Rance’s serves pizza in three styles: stuffed, pan and thin.

The stuffed style, Ruiz said, is “in essence, a true pie.”

For those pizzas, after a layer of dough and adding the ingredients and handfuls of cheese, “we put a very paper-thin layer of dough on top of that, which actually doesn’t cook. It actually melts into the cheese but keeps the sauce separate from your ingredients, so the cheese and your ingredients are cooking together.”

All the pizzas go into an oven with a revolving tray that resembles a Ferris wheel.

Rance’s oven, where temperatures are usually between 490 and 500 degrees Fahrenheit, can bake up to 40 pies in 30 minutes. It provides an even cook, Ruiz said, no matter how many pizzas are in there.

“Come the dinner rush, it’s very handy,” he said.

The thin style is crispy and cut into squares — another Chicago tradition, Ruiz said.

Ruiz got into the pizza game after being inspired years ago by Zachary’s Chicago Pizza in Berkeley.

“It blew my mind, just the flavors alone,” he said.

It led him on a pizza-making quest, where he was “practically obsessed” over all the details until he got them just right after much trial and error. In 2011, Ruiz opened P.H.A.T. Pizza — the acronym stood for “pretty hot and tasty” — in Yorba Linda. It has since closed and now Ruiz, a Mission Viejo native, is focusing on his new operation.

Some of Rance’s employees came from P.H.A.T., while others are new. Ruiz chose Costa Mesa after thinking its demographics and age groups would provide a good customer base.

“Costa Mesa’s been really good to us,” he said. “It’s been a great place to start.”

Rance’s offers takeout, full-service dining and delivery. There’s also a weekday happy hour.
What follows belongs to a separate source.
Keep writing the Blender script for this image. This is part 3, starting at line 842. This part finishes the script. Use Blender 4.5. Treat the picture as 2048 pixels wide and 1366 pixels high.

In addition to the pizzas, Rance’s sells salads and breadsticks, and has 10 beers on tap, a few of which are from Chicago-based breweries.

All in all, Ruiz and his team see Rance’s as offering what few others do in this part of the U.S.

“That’s the beauty of Chicago deep dish,” he said. “For people in California and the West Coast, it’s a very rare item to have true, Chicago-style pizza.”